During varnish removal. To the left of the diagonal line has been cleaned. The right remains much darker and grey.

For especially sensitive spots, like areas of the dark blue sky, another solution from cosmetics chemistry was employed. These areas could not hold up to the solvent gel, so instead they were brushed with a protective solvent called D5 (decamethylcyclopentasiloxane). D5 is found in nearly all moisturizers today as the solvent for dimethicone polymers that seal in water to the skin or give products a satisfying slippery feeling. Rather than sealing moisture into the skin, D5 functions as a barrier layer for a painting that allows for strong solvents like acetone (often the active component of nail polish remover) to be rolled onto the surface with great control. Because acetone and D5 cannot mix, the acetone only reaches the uppermost discolored varnish when gently rolled across the surface. Once the varnish has been removed, the D5 slowly evaporates from the paint surface in the same way moisturizer dries on your skin. In this case though, no residues are left behind on the freshly cleaned paint layer.

(left) Before cleaning, (right) after cleaning.

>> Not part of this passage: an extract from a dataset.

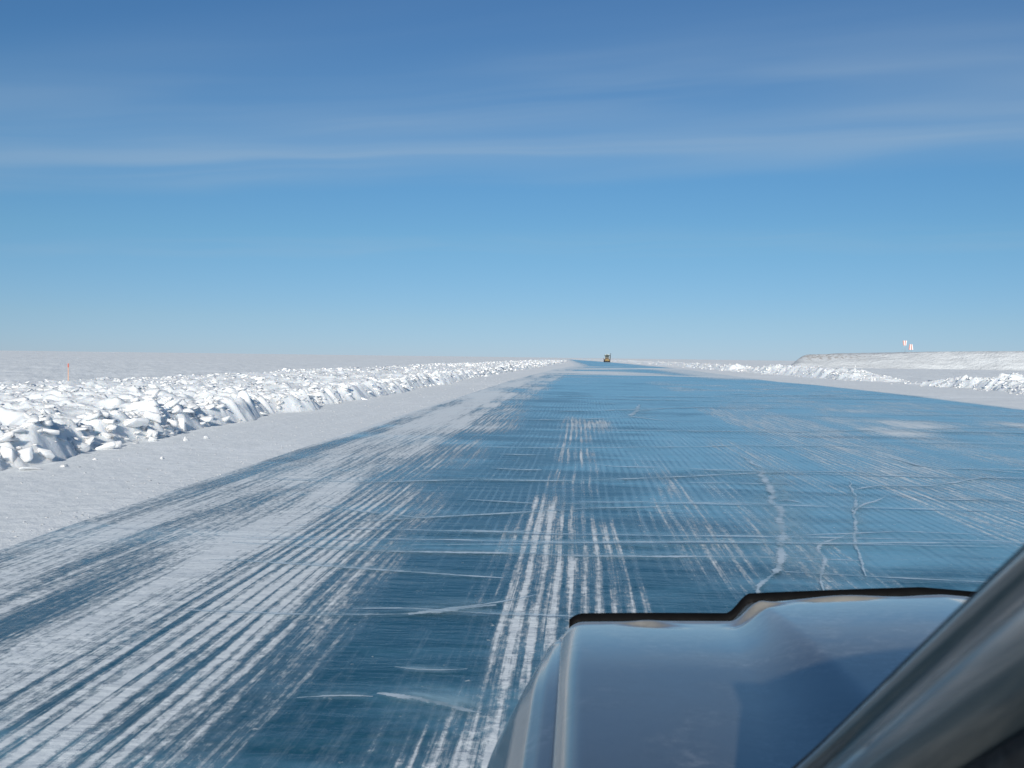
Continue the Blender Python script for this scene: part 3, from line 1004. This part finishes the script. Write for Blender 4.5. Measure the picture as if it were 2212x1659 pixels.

The painting has now come an incredibly long way since it entered the conservation lab. The colors concealed by grime and varnish have now been revealed along with fine details in Glintenkamp’s design and paint strokes. Without varnish, the painting still appears slightly hazy and desaturated in color. In the final installment of this series, I’ll show you how paintings are varnished and damages retouched.